Print exactly the part opening with the line containing "dl.x)); tag(wl, kind='structure')" and closing with the line containing "1.42).build('border_strip', 'band_red', wl)", with both of those lines included.

Data lines –
----------------------------------------

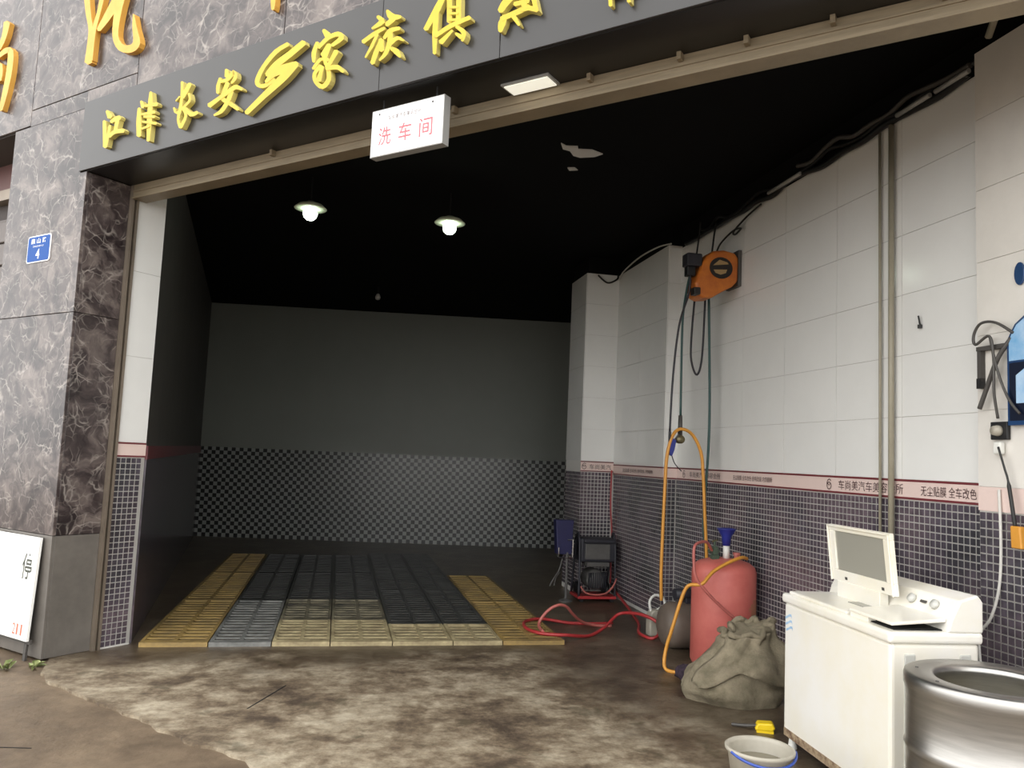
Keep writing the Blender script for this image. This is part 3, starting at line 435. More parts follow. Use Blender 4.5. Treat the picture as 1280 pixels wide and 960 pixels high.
# ================================================================ CEILING
cp = [front(-1.0, 0.3), front(7.6, 0.3), room(4.6, 14.6), room(-4.2, 15.0)]
ce = MB().plan([(p.x, p.y) for p in cp], 3.75, 3.95).build('ceiling', 'ceiling_black'); tag(ce, kind='structure')
fk = [(1.447, 5.46), (1.50, 5.50), (1.58, 5.48), (1.60, 5.53), (1.70, 5.51), (1.80, 5.56), (1.76, 5.63), (1.66, 5.68), (1.60, 5.66), (1.55, 5.58), (1.49, 5.56)]
MB().plan([tuple(room(s, t).xy) for s, t in fk], 3.742, 3.75).build('flaked_patch', 'paint_flake', ce)
fk = [(1.63, 5.92), (1.68, 5.90), (1.72, 5.94), (1.66, 5.97)]
MB().plan([tuple(room(s, t).xy) for s, t in fk], 3.742, 3.75).build('flaked_patch', 'paint_flake', ce)

# ================================================================ BACK AND LEFT WALLS
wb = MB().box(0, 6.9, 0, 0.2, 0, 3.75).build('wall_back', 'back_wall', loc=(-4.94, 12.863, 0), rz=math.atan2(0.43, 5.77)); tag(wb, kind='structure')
MB().box(0, 6.9, -0.012, 0, 0, 1.42).build('checker_dado', 'checker', wb)
lw0 = front(0.013, 0.611); lw1 = Vector((-4.94, 12.87, 0)); dl = (lw1 - lw0); ll = dl.length
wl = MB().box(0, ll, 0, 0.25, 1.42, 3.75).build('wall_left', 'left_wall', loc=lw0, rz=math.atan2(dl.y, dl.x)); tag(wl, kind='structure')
MB().box(0.02, ll, -0.01, 0.25, 0, 1.32).build('mosaic_dado', 'mosaic', wl)
MB().box(0.02, ll, -0.014, 0.25, 1.32, 1.42).build('border_strip', 'band_red', wl)

# ================================================================ RIGHT WALL
wr = MB()
wr.box(3.076, 3.5, 0.9, 3.37, 0, 3.62).box(3.136, 3.5, 3.37, 7.1, 0, 3.54).box(3.006, 3.5, 7.1, 8.5, 0, 3.56)
wr = wr.build('wall_right', 'panel_joint', rz=RA); tag(wr, kind='structure')
MB().box(3.14, 3.5, 3.37, 7.1, 3.54, 3.75).box(3.02, 3.5, 7.1, 8.5, 3.56, 3.75).box(3.1, 3.5, 0.9, 3.37, 3.62, 3.75).build('upper_strip', 'black_paint', wr)
pr = MB().box(2.626, 3.5, 8.506, 9.1, 0, 3.56).build('wall_pillar', 'panel_joint', rz=RA); tag(pr, kind='structure')
MB().box(2.64, 3.5, 8.52, 9.1, 3.56, 3.75).build('upper_strip', 'black_paint', pr)
wr2 = MB().box(3.7, 3.9, 9.1, 13.9, 0, 3.75).build('wall_recess', 'left_wall', rz=RA); tag(wr2, kind='structure')

P_ = 0.04; W_ = 0.0335; TH = 0.0016
def tile_mesh(name, d, n):
    m = MB(); bx_tile(m, 0, 0, 0, d, n); me_o = m.build(name, 'mosaic'); me = me_o.data; bpy.data.objects.remove(me_o); return me
def bx_tile(m, x, y, z, d, n):
    a = (x, y); b_ = (x + d[0] * W_, y + d[1] * W_); k = 0.0012
    q = []
    for (u, w, h) in ((0, 0, 0), (W_, 0, 0), (W_, W_, 0), (0, W_, 0), (k, k, TH), (W_ - k, k, TH), (W_ - k, W_ - k, TH), (k, W_ - k, TH)):
        q.append((x + d[0] * u + n[0] * h, y + d[1] * u + n[1] * h, z + w))
    m.add(q, [(4, 5, 6, 7), (0, 1, 5, 4), (1, 2, 6, 5), (2, 3, 7, 6), (3, 0, 4, 7)])
def mosaic_field(parent, p, d, n, length, rows, ztop=1.31, single=None, base='mosaic_field'):
    """tiles from ztop down; single(c, r) says which become objects of their own"""
    grout = MB(); q0 = p; q1 = (p[0] + d[0] * length, p[1] + d[1] * length)
    zb = ztop - rows * P_
    grout.add([(q0[0], q0[1], zb), (q1[0], q1[1], zb), (q1[0], q1[1], ztop), (q0[0], q0[1], ztop)], [(0, 1, 2, 3)])
    go = grout.build('grout', 'grout', parent)
    rest = MB(); me = None; c = 0
    while (c + 1) * P_ <= length + 0.006:
        for r in range(rows):
            x, y, z = p[0] + d[0] * (c * P_ + .003) + n[0] * .0005, p[1] + d[1] * (c * P_ + .003) + n[1] * .0005, ztop - (r + 1) * P_ + .003
            if single and single(c, r):
                if me is None: me = tile_mesh('mosaic_tile', d, n)
                o = bpy.data.objects.new('mosaic_tile', me); COL.objects.link(o); o.location = (x, y, z); o.parent = parent
            else: bx_tile(rest, x, y, z, d, n)
        c += 1
    if rest.v: tag(rest.build(base, 'mosaic', parent), kind='stuff')
# camera-near pilaster, main wall, stepped-out stretch, its end face, pillar front and side
mosaic_field(wr, (3.076, 3.37), (0, -1), (-1, 0), 2.2, 32, 1.29, lambda c, r: c < 7 and r < 20)
mosaic_field(wr, (3.136, 7.1), (0, -1), (-1, 0), 3.73, 32, 1.31, lambda c, r: c >= 77 and r < 10)
mosaic_field(wr, (3.006, 8.5), (0, -1), (-1, 0), 1.4, 32, 1.31)
mosaic_field(wr, (3.006, 7.1), (1, 0), (0, -1), 0.13, 32, 1.31)
mosaic_field(pr, (2.626, 8.506), (1, 0), (0, -1), 0.374, 32, 1.33)
mosaic_field(pr, (2.626, 9.1), (0, -1), (-1, 0), 0.594, 32, 1.33)

def wall_panels(parent, p, d, n, length, z0, z1, w, h, m='white_panel', off=0.0):
    """large glazed wall tiles, each a piece of its own, butt-jointed"""
    z = z0
    while z < z1 - 0.02:
        zt = min(z + h, z1); a = off
        first = True
        while a < length - 0.01:
            b_ = min(a + w, length)
            g = 0.0016; th = 0.006 + random.uniform(0, 0.0012)
            mm = MB(); q = []
            for u, v in ((a + g, z + g), (b_ - g, z + g), (b_ - g, zt - g), (a + g, zt - g)):
                q.append((p[0] + d[0] * u, p[1] + d[1] * u, v))
            q += [(x + n[0] * th, y + n[1] * th, v) for x, y, v in q]
            mm.add(q, [(4, 5, 6, 7), (0, 1, 5, 4), (1, 2, 6, 5), (2, 3, 7, 6), (3, 0, 4, 7)])
            mm.build('wall_panel', m, parent)
            a = b_
        z = zt
wall_panels(wr, (3.076, 3.37), (0, -1), (-1, 0), 1.8, 1.41, 3.62, 0.6, 0.37, 'white_panel_old')
wall_panels(wr, (3.136, 7.1), (0, -1), (-1, 0), 3.73, 1.425, 3.54, 0.622, 0.3525)
wall_panels(wr, (3.006, 8.5), (0, -1), (-1, 0), 1.4, 1.425, 3.56, 0.7, 0.356)
wall_panels(wr, (3.006, 7.1), (1, 0), (0, -1), 0.13, 1.425, 3.54, 0.13, 0.3525)
wall_panels(pr, (2.626, 8.506), (1, 0), (0, -1), 0.38, 1.45, 3.56, 0.38, 0.352)
wall_panels(pr, (2.626, 9.1), (0, -1), (-1, 0), 0.594, 1.45, 3.56, 0.6, 0.352)

def band(parent, p, d, n, length, z0, z1):
    m = MB()
    def strip(za, zb, th, mi):
        q = [(p[0] + d[0] * u, p[1] + d[1] * u, v) for u, v in ((0, za), (length, za), (length, zb), (0, zb))]
        q += [(x + n[0] * th, y + n[1] * th, v) for x, y, v in q]
        m.add(q, [(4, 5, 6, 7), (0, 1, 5, 4), (1, 2, 6, 5), (2, 3, 7, 6), (3, 0, 4, 7)], mi)
    strip(z0, z1, 0.006, 0); strip(z0, z0 + 0.012, 0.0075, 1); strip(z1 - 0.012, z1, 0.0075, 1)
    return m.build('border_strip', ['band_cream', 'band_red'], parent)
bs3 = band(wr, (3.136, 7.1), (0, -1), (-1, 0), 3.73, 1.315, 1.425)
bs2 = band(wr, (3.006, 8.5), (0, -1), (-1, 0), 1.4, 1.315, 1.425)
bse = band(wr, (3.006, 7.1), (1, 0), (0, -1), 0.13, 1.315, 1.425)
bsp = band(pr, (2.62, 8.506), (1, 0), (0, -1), 0.38, 1.335, 1.45)
MB().box(3.069, 3.076, 0.9, 3.37, 1.295, 1.41).build('plain_strip', 'band_cream', wr)
def six_logo(parent, P, x, z):
    """round emblem shaped like a ring with a hook, flat print"""
    M = frame_mat(P, x, z); m = MB()
    def ribbon(pts, w):
        n_ = len(pts)
        for k in range(n_ - 1):
            a, c = Vector(pts[k]), Vector(pts[k + 1]); t_ = (c - a).normalized() * 0.002; nn_ = Vector((-(c - a).y, (c - a).x)).normalized() * w / 2
            q = [a - t_ - nn_, c + t_ - nn_, c + t_ + nn_, a - t_ + nn_]
            m.add([M @ Vector((v.x, v.y, 0.0006)) for v in q], [(0, 1, 2, 3)])
    ribbon([(0.022 * math.cos(a * math.pi / 10), -0.008 + 0.022 * math.sin(a * math.pi / 10)) for a in range(21)], 0.006)
    ribbon([(-0.022, -0.006), (-0.022, 0.012), (-0.012, 0.029), (0.004, 0.034), (0.019, 0.026)], 0.006)
    ribbon([(-0.014, 0.004), (0.0, -0.006), (0.014, 0.006)], 0.005)
    m.build('emblem', 'print_dark', parent)
S3 = 3.1285
def wall_text(parent, body, t0, t1, z, h, s=S3, bold=0.0):
    text_fit('lettering', body, 'print_dark', parent, frame_mat((s, t0, z), (0, -1, 0), (0, 0, 1)), t0 - t1, h, bold=bold)
LINE = '车尚美汽车美容会所'; LIST = '无尘贴膜 全车改色 音响改装 内饰翻新'
six_logo(bs3, (S3, 4.68, 1.368), (0, -1, 0), (0, 0, 1)); wall_text(bs3, LINE, 4.58, 3.98, 1.34, 0.06)
wall_text(bs3, '无尘贴膜 全车改色 音', 3.84, 3.385, 1.34, 0.055)
wall_text(bs3, LIST, 5.98, 5.38, 1.35, 0.04)
six_logo(bs3, (S3, 6.92, 1.368), (0, -1, 0), (0, 0, 1)); wall_text(bs3, LINE, 6.8, 6.2, 1.345, 0.05)
wall_text(bs2, LIST, 8.2, 7.35, 1.35, 0.04, s=2.9985)
six_logo(bsp, (2.66, 8.4985, 1.392), (1, 0, 0), (0, 0, 1))
text_fit('lettering', '车尚美汽', 'print_dark', bsp, frame_mat((2.72, 8.4985, 1.362), (1, 0, 0), (0, 0, 1)), 0.25, 0.055)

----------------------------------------

In response –
wl = MB().box(0, ll, 0, 0.25, 1.42, 3.75).build('wall_left', 'left_wall', loc=lw0, rz=math.atan2(dl.y, dl.x)); tag(wl, kind='structure')
MB().box(0.02, ll, -0.01, 0.25, 0, 1.32).build('mosaic_dado', 'mosaic', wl)
MB().box(0.02, ll, -0.014, 0.25, 1.32, 1.42).build('border_strip', 'band_red', wl)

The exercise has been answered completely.